EXERCISE TASK: Each entry below should be returned exactly as is, with the pictures removed.

[Scenes as source code]

::::::::::

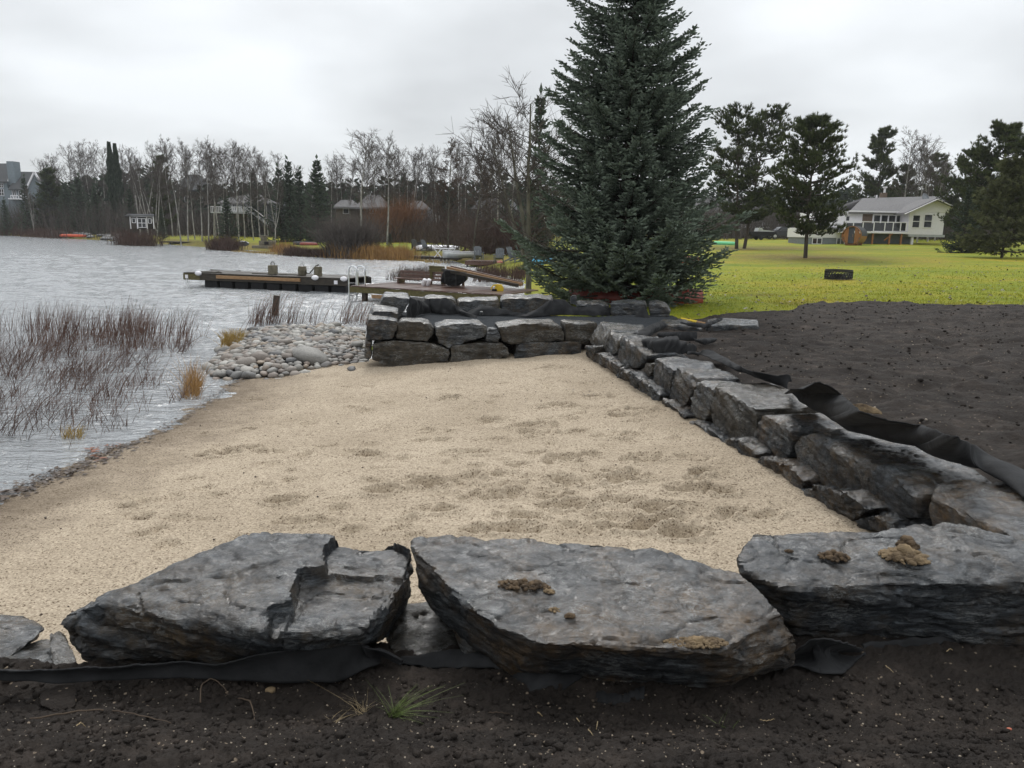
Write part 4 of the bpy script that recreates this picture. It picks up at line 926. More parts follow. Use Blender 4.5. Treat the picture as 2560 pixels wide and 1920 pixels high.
mb.build('hanging_bracket', M_ALU, dk)
def ball(name, c, r, mat, label, cat, group=None, sq=(1, 1, 1)):
    o = link(name, mesh_np(name, I2*r*np.array(sq), F2i, True), mat); o.location = c; return tag(o, label, cat, group)
for u, v, lbn in ((500, 684.5, 'white mooring buoy at the far left end of the floating dock'), (793, 700, 'white mooring buoy right of the concrete blocks'), (861, 706, 'white mooring buoy nearest the chrome ladder')):
    s = (u-460)/(872-460); c = local(A, t, n, L*s, .0, ZT+.02); e = ball('mooring_buoy', c, .125, M_WHITE, lbn, 'buoy', 'white buoys along the edge of the floating dock', (1.15, .9, .8))
    oo = MB().tube([(-.16, 0, 0), (-.13, 0, .02), (-.1, 0, .0)], .025, 6).build('eyelet', M_BLACK); oo.parent = e
# anchors
def anchor(u, vb, w, h, shape, label):
    s = (u-460)/(872-460)*1.0; c = local(A, t, n, L*s, .75, ZT+.04)
    e = empty('anchor_block', c); tag(e, label, 'anchor', 'concrete anchors standing on the floating dock')
    if shape == 'box': MB().box((0, 0, h/2), (w, w, h), .1).build('block', M_CONC, None, bevel=.015).parent = e
    elif shape == 'drum': MB().lathe((0, 0, 0), [(w*.5, 0), (w*.5, h), (w*.46, h+.01)], 16).build('block', M_CONC, None, True).parent = e
    else: MB().lathe((0, 0, 0), [(w*.42, 0), (w*.5, h*.15), (w*.5, h*.45), (w*.54, h*.5), (w*.54, h*.7), (w*.48, h*.85), (w*.5, h)], 16).build('block', M_CONC, None, True).parent = e
    MB().tube([(-w*.2, 0, h), (-w*.2, 0, h+.07), (-w*.1, 0, h+.13), (w*.1, 0, h+.13), (w*.2, 0, h+.07), (w*.2, 0, h)], .018, 6).build('lifting_ring', M_ROPE if shape == 'box' else M_ALU).parent = e
    return c
c1 = anchor(664, 690, .33, .37, 'box', 'square concrete anchor block wrapped with a chain'); c2 = anchor(738, 696, .33, .36, 'bucket', 'bucket-shaped concrete anchor between the two others'); c3 = anchor(777, 696, .32, .36, 'drum', 'round tan concrete anchor at the right of the three')
mb = MB(); pts = [local(A, t, n, L*.38+k*.06, .62+.03*math.sin(k*1.3), ZT+.06) for k in range(int(L*.30/.06))]
for k, p in enumerate(pts): mb.box(p, (.075, .03, .03), ang+(.6 if k % 2 else -.6))
tag(mb.build('anchor_chain', M_ROPE), 'heavy dark chain lying along the floating dock between the anchor blocks', 'chain')
tag(MB().tube([c2+[.1, -.05, .30], c2+[.22, -.1, .08], c2+[.32, -.08, .1], c3+[-.2, -.05, .25], c3+[-.08, 0, .40], c3+[.05, 0, .45]], .022, 6).build('mooring_rope', M_ROPE, None, True), 'looped dark rope joining two concrete anchors', 'rope')
tag(MB().tube([local(A, t, n, .5, .3, ZT+.05), local(A, t, n, .9, .25, ZT+.06), local(A, t, n, 1.3, .3, ZT+.05), local(A, t, n, 1.45, .35, ZT+.08), local(A, t, n, 1.6, .3, ZT+.05)], .03, 5).build('mooring_rope', M_ROPE, None, True), 'coil of dark rope beside the left white buoy', 'rope')
for i, (ua, va, ub, vb, lbn) in enumerate(((528, 676, 572, 680, 'thin dark pole floating in the lake beyond the dock'), (590, 679, 602, 679.5, 'short dark stick afloat to the right of the pole'))):
    qa = G(ua, va, 0); qb = G(ub, vb, 0); tag(MB().tube([qa+[0, 0, .02], qb+[0, 0, .03]], .05, 6).build('floating_pole', M_DARKWOOD), lbn, 'pole')
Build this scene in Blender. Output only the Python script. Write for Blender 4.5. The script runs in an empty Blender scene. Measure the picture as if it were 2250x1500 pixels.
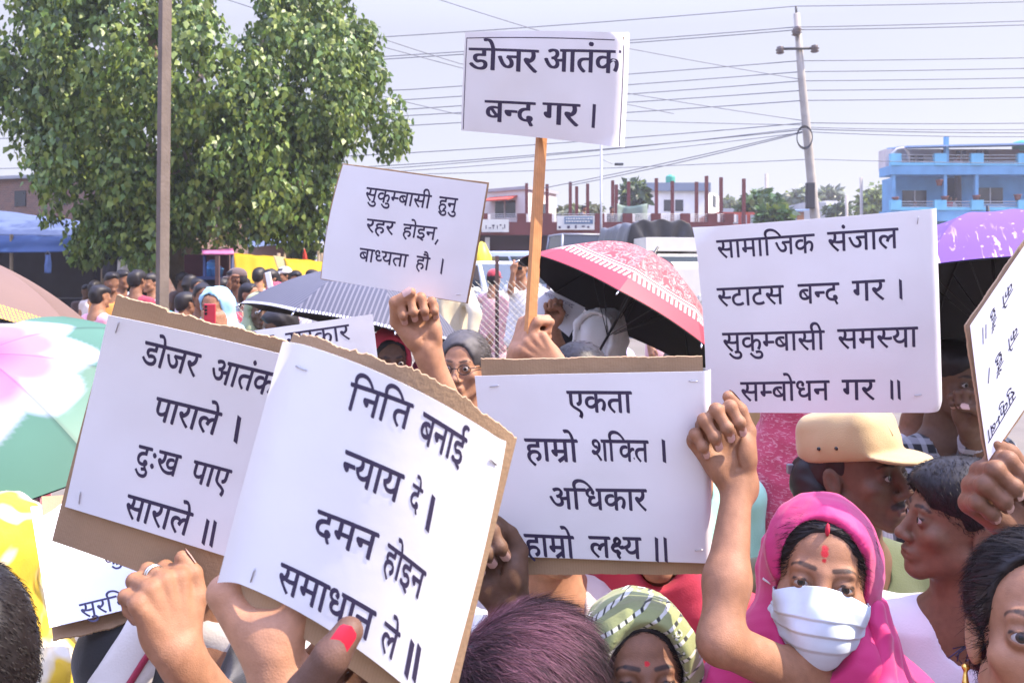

::::::::::

COMPLETED EXERCISE:
Write part 4 of the bpy script that recreates this picture. It picks up at line 926. More parts follow. Use Blender 4.5. Treat the picture as 2560 pixels wide and 1920 pixels high.
mb.build('hanging_bracket', M_ALU, dk)
def ball(name, c, r, mat, label, cat, group=None, sq=(1, 1, 1)):
    o = link(name, mesh_np(name, I2*r*np.array(sq), F2i, True), mat); o.location = c; return tag(o, label, cat, group)
for u, v, lbn in ((500, 684.5, 'white mooring buoy at the far left end of the floating dock'), (793, 700, 'white mooring buoy right of the concrete blocks'), (861, 706, 'white mooring buoy nearest the chrome ladder')):
    s = (u-460)/(872-460); c = local(A, t, n, L*s, .0, ZT+.02); e = ball('mooring_buoy', c, .125, M_WHITE, lbn, 'buoy', 'white buoys along the edge of the floating dock', (1.15, .9, .8))
    oo = MB().tube([(-.16, 0, 0), (-.13, 0, .02), (-.1, 0, .0)], .025, 6).build('eyelet', M_BLACK); oo.parent = e
# anchors
def anchor(u, vb, w, h, shape, label):
    s = (u-460)/(872-460)*1.0; c = local(A, t, n, L*s, .75, ZT+.04)
    e = empty('anchor_block', c); tag(e, label, 'anchor', 'concrete anchors standing on the floating dock')
    if shape == 'box': MB().box((0, 0, h/2), (w, w, h), .1).build('block', M_CONC, None, bevel=.015).parent = e
    elif shape == 'drum': MB().lathe((0, 0, 0), [(w*.5, 0), (w*.5, h), (w*.46, h+.01)], 16).build('block', M_CONC, None, True).parent = e
    else: MB().lathe((0, 0, 0), [(w*.42, 0), (w*.5, h*.15), (w*.5, h*.45), (w*.54, h*.5), (w*.54, h*.7), (w*.48, h*.85), (w*.5, h)], 16).build('block', M_CONC, None, True).parent = e
    MB().tube([(-w*.2, 0, h), (-w*.2, 0, h+.07), (-w*.1, 0, h+.13), (w*.1, 0, h+.13), (w*.2, 0, h+.07), (w*.2, 0, h)], .018, 6).build('lifting_ring', M_ROPE if shape == 'box' else M_ALU).parent = e
    return c
c1 = anchor(664, 690, .33, .37, 'box', 'square concrete anchor block wrapped with a chain'); c2 = anchor(738, 696, .33, .36, 'bucket', 'bucket-shaped concrete anchor between the two others'); c3 = anchor(777, 696, .32, .36, 'drum', 'round tan concrete anchor at the right of the three')
mb = MB(); pts = [local(A, t, n, L*.38+k*.06, .62+.03*math.sin(k*1.3), ZT+.06) for k in range(int(L*.30/.06))]
for k, p in enumerate(pts): mb.box(p, (.075, .03, .03), ang+(.6 if k % 2 else -.6))
tag(mb.build('anchor_chain', M_ROPE), 'heavy dark chain lying along the floating dock between the anchor blocks', 'chain')
tag(MB().tube([c2+[.1, -.05, .30], c2+[.22, -.1, .08], c2+[.32, -.08, .1], c3+[-.2, -.05, .25], c3+[-.08, 0, .40], c3+[.05, 0, .45]], .022, 6).build('mooring_rope', M_ROPE, None, True), 'looped dark rope joining two concrete anchors', 'rope')
tag(MB().tube([local(A, t, n, .5, .3, ZT+.05), local(A, t, n, .9, .25, ZT+.06), local(A, t, n, 1.3, .3, ZT+.05), local(A, t, n, 1.45, .35, ZT+.08), local(A, t, n, 1.6, .3, ZT+.05)], .03, 5).build('mooring_rope', M_ROPE, None, True), 'coil of dark rope beside the left white buoy', 'rope')
for i, (ua, va, ub, vb, lbn) in enumerate(((528, 676, 572, 680, 'thin dark pole floating in the lake beyond the dock'), (590, 679, 602, 679.5, 'short dark stick afloat to the right of the pole'))):
    qa = G(ua, va, 0); qb = G(ub, vb, 0); tag(MB().tube([qa+[0, 0, .02], qb+[0, 0, .03]], .05, 6).build('floating_pole', M_DARKWOOD), lbn, 'pole')
Build this scene in Blender. Output only the Python script. Write for Blender 4.5. The script runs in an empty Blender scene. Measure the picture as if it were 2250x1500 pixels.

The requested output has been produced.